米国下院議長のナンシー・ペロシ氏が訪台してから、人民解放軍による台湾海峡の中間線を超える挑発は常態化しています。

もし台湾有事が起きれば、日本は中国とは敵対関係になり、中国に進出している日本企業とその社員は人質に取られることも想定されます。

何年も積み上げてきた事業が台無しになるかもしれず、言いがかりをつけて、日本企業の社員が不当に逮捕されることも十分あり得ます。

中国経済の低迷が台湾有事を引き起こす可能性もあります。

中国のGDPは不動産市場が3割を占めます。しかし現在、不動産の売れ行きが減り、不動産価格も下落しています。

中国では7月以降、物件の引き渡しが遅れていることに抗議して、数千人規模で、マンション購入者が住宅ローンの返済を拒否しています。

日本と異なり、中国では購入契約を結んだ時点で頭金を支払い、物件の受け渡し前にローンの返済が始まります。

専門家の中には「中国経済はすでにマイナス成長に陥っている」と指摘する方もいます。

中国経済が著しく低迷し、成長の見込みがなくなれば、中国共産党による統治の正当性が揺らぎます。

そのような場合には、党の正当性を証明するために、台湾の武力統一に動く可能性が高まります。

いずれにせよ、台湾有事は「あるか、ないか」ではなく、「いつあるのか」と考えるべきです。日本企業が脱中国に動き、不測の事態に備えるのは賢明な判断だと思います。

◆日本企業は国内回帰を!

このように中国での事業リスクを感じて、中国から撤退しコストの安いインドやベトナム、マレーシアに生産拠点を移す企業が増えています。

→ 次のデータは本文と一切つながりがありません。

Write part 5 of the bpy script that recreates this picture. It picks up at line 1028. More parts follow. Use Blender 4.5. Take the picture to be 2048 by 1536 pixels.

例えば、アップルはすでにインドでiPhoneを生産し、今年6月にはベトナムでiPadを生産すると発表しています。

日本にとっては、日本企業の国内回帰を促したいところです。

特に、中国に生産を大きく依存している製品のうち、付加価値の高いものは日本に移転してほしいと思います。

資生堂やマツダなどの工場が日本に帰ってくれば、日本の地方経済が活性化するのは間違いありません。

ちなみに、米国では、トランプ政権の時に企業の国内回帰を促しましたが、バイデン政権も踏襲し、米国の雇用を創出しています。

つまり、共和党、民主党ともに国内回帰を推し進めています。

米国への国内回帰や直接投資によって、雇用は2019年以降右肩上がりになり、2022年には約35万人の雇用を生んでいます。

日本政府も日本経済をもっと良くするために、国内投資を増やすために努力しなくてはなりません。

今後も新型コロナの感染拡大や戦争のリスクがあることを考えると、地方経済をインバウンドのみに頼るのは危険です。

企業が地方で工場を建設し、社員を採用し、社員が生活すれば、立派な経済圏が誕生します。地方経済の基盤はもっと強いものになります。

◆企業の国内回帰の課題

しかし日本企業の国内回帰を促すにあたって、大きなボトルネックがあります。それは、アジアの諸外国に比べて、日本の電力料金が高いということです。

日本企業の国内回帰を推し進めるためには、電力料金を抑え、安定した電力供給を確保しなくてはなりません。

そのために安全基準を満たした原発を再稼働させることが必要です。国内回帰をする企業の法人税を安くするという政策もあります。

円安が進んでいることも日本企業の国内回帰を促す理由になります。他にも考え得る対策を打って、このチャンスを生かすべきではないでしょうか。